Friday, September 20, 2013

GOP donnybrook continues as House votes to defund Obamacare



As the House voted today for a budget bill that would defund Obamacare – and risk a government shutdown in 11 days -- the donnybrook within the GOP shows no signs of subsiding.
With Texas tea party Sen. Ted Cruz in the center of the dust-up, the latest to join the fray is Republican Sen. Bob Corker of Tennessee, who said: “I didn’t go to Harvard or Princeton, but I can count — the defunding box canyon is a tactic that will fail and weaken our position,” Corker said, a clear reference to the Harvard- and Princeton-educated Cruz. And an obvious caution that the GOP lacks the majority in the Senate and cannot keep the House budget bill intact.
Republican Rep. Peter King of New York also weighed in, saying that Cruz and two other tea party favorites, Sens. Mike Lee (R-Utah) and Rand Paul (R-Ky.), have disrupted the legislative process to the point of a breakdown.

“I would just say if anything good comes from all of this, when Ted Cruz and Rand Paul or Mike Lee fail in the Senate next week, maybe finally we Republicans will have ended their influence,” King told CNN.
“We as House Republicans should stop letting Ted Cruz set our agenda for us,” King continued. “He should stay in the Senate, keep quiet. If he can deliver on this, fine. If he can’t, he should keep quiet from now on and we shouldn’t listen to him.”

On the other side of this political food fight, several House Republicans have jumped all over Cruz since he suggested on Wednesday that the crusade to scuttle Obamacare lies in the hands of the House, where the GOP majority prevails, not in the Senate. That was immediately viewed by many conservative hardliners in the House as waving the flag of surrender.
One senior House Republican aide reportedly said Sens. Cruz, Lee and Marco Rubio (R-Fla.) "are like the kids in high school who would yell fight 'fight, fight' but have never thrown a punch in their entire life."
Another said Senate Republicans are good at getting Facebook “likes” and organizing town hall meetings, but "not much else."

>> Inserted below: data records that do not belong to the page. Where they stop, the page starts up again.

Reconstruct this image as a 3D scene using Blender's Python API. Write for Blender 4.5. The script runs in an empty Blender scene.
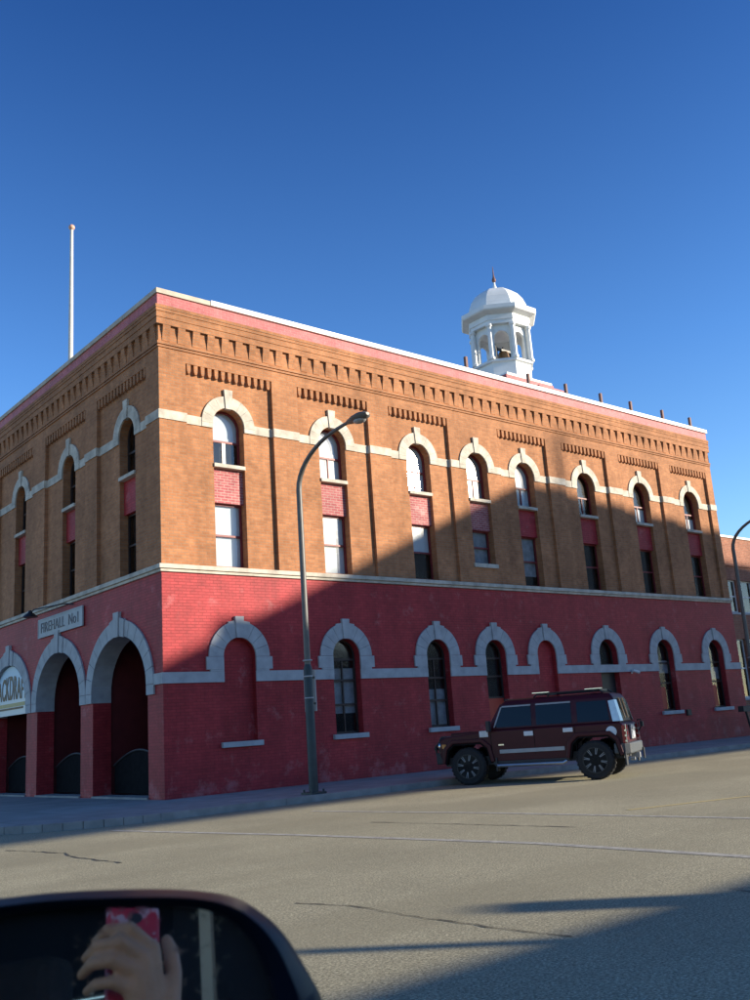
import bpy, bmesh, math, random
from mathutils import Vector, Matrix
random.seed(7)
SC = bpy.context.scene
COL = SC.collection
PI = math.pi
V = Vector

# ------------------------------------------------------------------ helpers
class MB:
    """collects shapes; build() links them as ONE mesh object"""
    def __init__(s): s.bm = bmesh.new()
    def face(s, pts):
        try: return s.bm.faces.new([s.bm.verts.new(p) for p in pts])
        except ValueError: return None
    def box(s, a, b, f=None):
        x0, x1 = sorted((a[0], b[0])); y0, y1 = sorted((a[1], b[1])); z0, z1 = sorted((a[2], b[2]))
        c = [(x, y, z) for x in (x0, x1) for y in (y0, y1) for z in (z0, z1)]
        if f: c = [f(*p) for p in c]
        v = [s.bm.verts.new(p) for p in c]
        for q in ((0, 1, 3, 2), (4, 6, 7, 5), (0, 4, 5, 1), (2, 3, 7, 6), (0, 2, 6, 4), (1, 5, 7, 3)):
            s.bm.faces.new([v[i] for i in q])
    def prism(s, poly, f, d0, d1):
        """poly of (u,z); f(u,d,z) -> xyz"""
        A = [s.bm.verts.new(f(u, d0, z)) for u, z in poly]
        B = [s.bm.verts.new(f(u, d1, z)) for u, z in poly]
        n = len(poly)
        s.bm.faces.new(A); s.bm.faces.new(B[::-1])
        for i in range(n):
            s.bm.faces.new((A[i], B[i], B[(i+1) % n], A[(i+1) % n]))
    def loft(s, rings, cap=True, closed=True):
        R = [[s.bm.verts.new(p) for p in r] for r in rings]
        n = len(R[0])
        for a, b in zip(R, R[1:]):
            for i in range(n if closed else n-1):
                s.bm.faces.new((a[i], a[(i+1) % n], b[(i+1) % n], b[i]))
        if cap:
            s.bm.faces.new(R[0][::-1]); s.bm.faces.new(R[-1])
    def tube(s, pts, rad, n=10, cap=True):
        pts = [V(p) for p in pts]
        if not isinstance(rad, (list, tuple)): rad = [rad]*len(pts)
        rings = []; ref = None
        for i, p in enumerate(pts):
            t = (pts[min(i+1, len(pts)-1)] - pts[max(i-1, 0)]).normalized()
            if ref is None:
                ref = t.orthogonal().normalized()
            a = (ref - t*ref.dot(t))
            a = a.normalized() if a.length > 1e-6 else t.orthogonal().normalized()
            ref = a; b = t.cross(a)
            rings.append([p + (a*math.cos(2*PI*k/n) + b*math.sin(2*PI*k/n))*rad[i] for k in range(n)])
        s.loft(rings, cap)
    def lathe(s, prof, c, n=24, axis='Z', phase=0.0):
        """prof of (r, h)"""
        rings = []
        for r, h in prof:
            ring = []
            for k in range(n):
                a = 2*PI*k/n + phase
                x, y = r*math.cos(a), r*math.sin(a)
                if axis == 'Z': q = (x, y, h)
                elif axis == 'Y': q = (x, h, y)
                else: q = (h, x, y)
                ring.append((c[0]+q[0], c[1]+q[1], c[2]+q[2]))
            rings.append(ring)
        s.loft(rings)
    def ball(s, c, r, seg=14, sc=(1, 1, 1)):
        m = Matrix.Translation(V(c)) @ Matrix.Diagonal((sc[0], sc[1], sc[2], 1))
        bmesh.ops.create_uvsphere(s.bm, u_segments=seg, v_segments=seg//2+2, radius=r, matrix=m)
    def build(s, name, mat, parent=None, smooth=False, bevel=0, angle=35):
        bmesh.ops.recalc_face_normals(s.bm, faces=s.bm.faces[:])
        me = bpy.data.meshes.new(name); s.bm.to_mesh(me); s.bm.free()
        for m in (mat if isinstance(mat, (list, tuple)) else [mat]): me.materials.append(m)
        o = bpy.data.objects.new(name, me); COL.objects.link(o)
        if parent: o.parent = parent
        if smooth:
            for p in me.polygons: p.use_smooth = True
            try: me.set_sharp_from_angle(angle=math.radians(angle))
            except Exception: pass
        if bevel:
            b = o.modifiers.new('bevel', 'BEVEL'); b.width = bevel; b.segments = 2; b.limit_method = 'ANGLE'; b.angle_limit = math.radians(40)
        return o

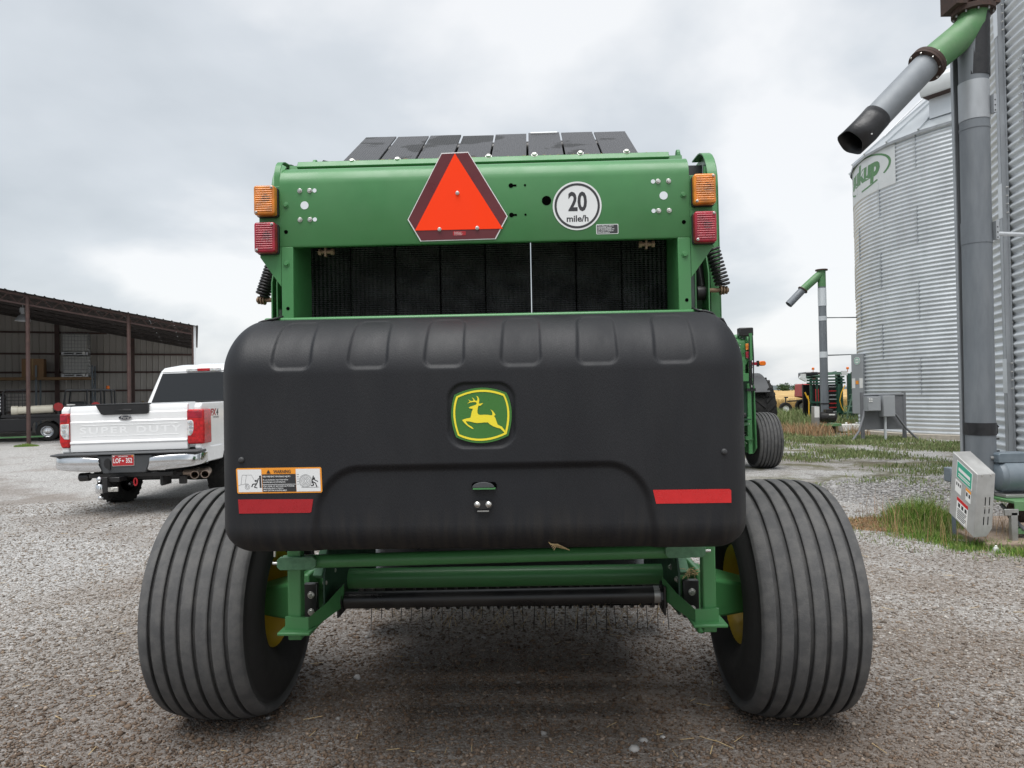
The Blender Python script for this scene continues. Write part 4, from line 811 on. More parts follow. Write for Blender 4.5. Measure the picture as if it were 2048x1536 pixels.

In response, Cruz deadpanned: "I'm always impressed by the courage of anonymous congressional aides."
But one remark may have really hit a nerve with the freshman senator. Referring to the Democratic state senator from Texas who recently waged a day-long, highly publicized filibuster against abortion restrictions, one unnamed House GOP source said: "Wendy Davis has more balls than Ted Cruz."
After that, Cruz quickly shifted gears and on Thursday vowed to launch a Senate filibuster in favor of Obamacare defunding when the House sends its budget bill over.

Certainly no shrinking violet, Cruz is wavering from his previous stand that the GOP majority in the House is where the party should make a final stand on Obamacare. After the senator spent the August recess begging for a fight on Obamacare, the House response when Cruz presumably stepped aside was understandably hostile.
Over the past 24 hours, following the White House statement that indicated, not surprisingly, that President Obama will veto any legislation that attempts to pull the plug on health care reform, the Republican talking points have reverted to this: By placing such a high priority on Obamacare, it’s actually the president who is threatening to shut down the government.

Meanwhile, Conservative columnist Charles Krauthammer has said the Republican strategy makes no sense because the policy goal – gutting the Affordable Care Act – is unattainable. Strategist Karl Rove said the move would be self-destructive as voters would blame the GOP for the shutdown. Fox News’ Bill O’Reilly blames the push on “fanaticism” within the GOP.
Nicolle Wallace, who served as communications director for President George W. Bush, called the House GOP plan “stupid” and “idiotic.” She compared the situation on Capitol Hill to a 5-year-old riding a scooter who needs adult supervision so he doesn’t go into traffic and get “squished.”

And then there’s Senate Democratic Leader Harry Reid who has a front-row seat for all of this drama and is enjoying every minute of it. On the Senate floor Thursday morning, Reid said of Republicans: It’s “good political theater to watch them self-destruct.”